Bikes came next.  For those who say they never see anyone using bike lanes, Speck said if you built a bridge only halfway across a river you’d never see anyone using it, either.  To utilize bike lanes, they have to take you someplace so until the city finalizes a fairly comprehensive network of bike lanes, bike usage will not grow significantly.  Speck said the cycling revolution is the biggest planning measure in the most successful American cities many of which are in northern locations with much inclement weather.  Inclement weather is not an obstacle to biking; bad infrastructure is the obstacle to biking.  He said there’s a backlash against bikers underway but explained that the bikers aren’t members of a cult.  There most likely members of the millennial generation, young people who are attracted to city living but only if they can use bikes as a reliable means of transportation.

Speck’s next admonition was to “keep it Spic and Span” which does not mean perfection.  He said historic preservation has been great for Lowell but things like sidewalk sandwich board advertisements are not buildings and they should not be regulated as part of the historic district.  That said, he emphatically stated that Lowell’s collection of old buildings is what gives the city its “competitive advantage” and so we should strive to preserve them at all cost.

Looking into the future, Speck said his plan, like most urban plans, is intended to stretch over twenty years.  Don’t be disappointed after only four years.  Don’t lose sight of the big picture.  As for next steps, he urged adding a parking lane to Prescott Street, bike lanes to Arcand Drive and parking and bike lanes on French Street in front of Lowell High.  He also urged Warren Street to be made two way; same with Perkins and Suffolk Streets over near Lelacheur Park.  As for walking, he said to send all the push button to cross fixtures to Lawrence because they were an impediment to walking.  He also emphasized the need to make parking more market based.

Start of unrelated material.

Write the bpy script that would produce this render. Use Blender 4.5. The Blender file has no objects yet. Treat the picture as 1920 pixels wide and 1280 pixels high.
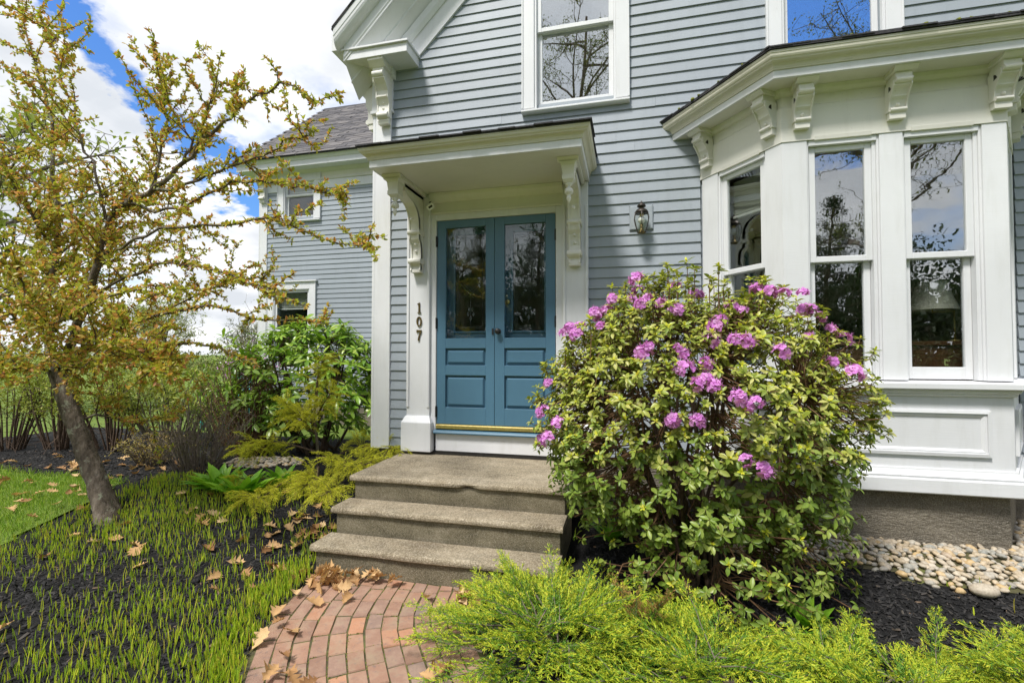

Speck closed by urging everyone to understand the trajectory of change.  Happy people are quieter than unhappy people so that’s why you hear about complaints.  Any change has more naysayers than praise.  It’s in the nature of people to be negative.  He said there is crime in downtown but it’s not a risk for an individual to be walking around downtown.  He urged everyone to be positive because perception is so important.  He closed by saying

Lowell is gorgeous.  There’s nothing like it in America.  So much has been done over so long.  Remember that.  And be very positive about it.  See you in 2018.

9 Responses to Jeff Speck at Lowell Plan Breakfast

  1. Fred Faust says:

    Excellent summary. Important story for Lowell. Suggest everyone share’s this story with colleagues to the extent possible.

  2. Chandra says:

    Spic and span………ever take a look at middle street? in front of the recruiters office and in front of the smoke house? More cigarette butts than you can imagine!

  3. Meghan Moore says:

    Some great insights at the talk. Thank you for the summary!
    Finishing the bridge, aka striping bike lanes throughout the city – especially the routes to Gallagher Terminal – should jump start bike usage and make the city more interesting to the younger generation, many of whom get educated at our 2 excellent institutions of higher learning and then scoot to more walkable cities.
    I’d love to see our parking regime turn into a way to welcome people to the downtown, rather than a “gotcha” scheme to get more revenue. I think it would make all kinds of sense to offer an hour of free parking at the 5 garages. I’d head there first instead of circling to find a spot.
    Make the garages less expensive to park than the curbside spots, raise the price on the most convenient curbside spots in the 3M streets (thanks for the bump, Paul M!), charge for curbside spots 24/7, and let market forces do their thing to make more curbside spots available in front of businesses for those who must park close. Use the extra money generated to make streetscape improvements and pay for a few more police positions.

    As long as shoppers, diners, and visitors feel like they have a choice, I think they’ll (we’ll) be all right.

  4. Brian says:

    Great Summary. Will the full video of Speck’s talk be published? I’m told LHS has a copy.

    The Parking Benefit District is a great idea! This would help pay for the downtown sidewalk improvements that CM Murphy wants done. Shoup argues that on-street parking should be market rate but garage pricing should be less than market rate to encourage garage use. Shoup goes as far as saying the first 1-2 hours in the garage should be free. This should help quiet the naysayers.

    Let’s not wait around to implement these next steps. We can’t afford not to!

  5. joe from Lowell says:

    I’m not worried about Shattuck Street.

    First of all, it’s short, and it’s a side street. Having a couple of small one-way streets within a larger district that is almost entirely 2-way won’t have that great an impact.

    Second, in its one-way configuration, it remains a one-lane street. It’s the two-lane one-way streets that kill a district, especially the long ones, because they make drivers feel like it’s a highway and they need to keep up with the other lane. Think about what it used to be like driving on Middlesex Street.

    Perhaps ideally Shattuck would be a two-way street, but that is not a battle worth fighting. There are much higher priorities for making downtown even more walkable.

  6. Brian says:

    @Meghan Moore Great post! Though enforecment until 9pm and on Saturdays is probably more realistic than 24/7 enforcement.

    @Joe from Lowell Wide one-way streets have the “like throwing a hot dog down a hallway” effect…too easy and too fast. Returning Shattuck to two-way slows traffic speeds down, making it safer for everyone, is better for traffic flow, and better for business.

    CM Murphy should just admit the mistake and take his short term lumps. Long term Lowell will be better off.

  7. Gail says:

    Thank you for the summary. I hope that the city manager, council and mayor were listening.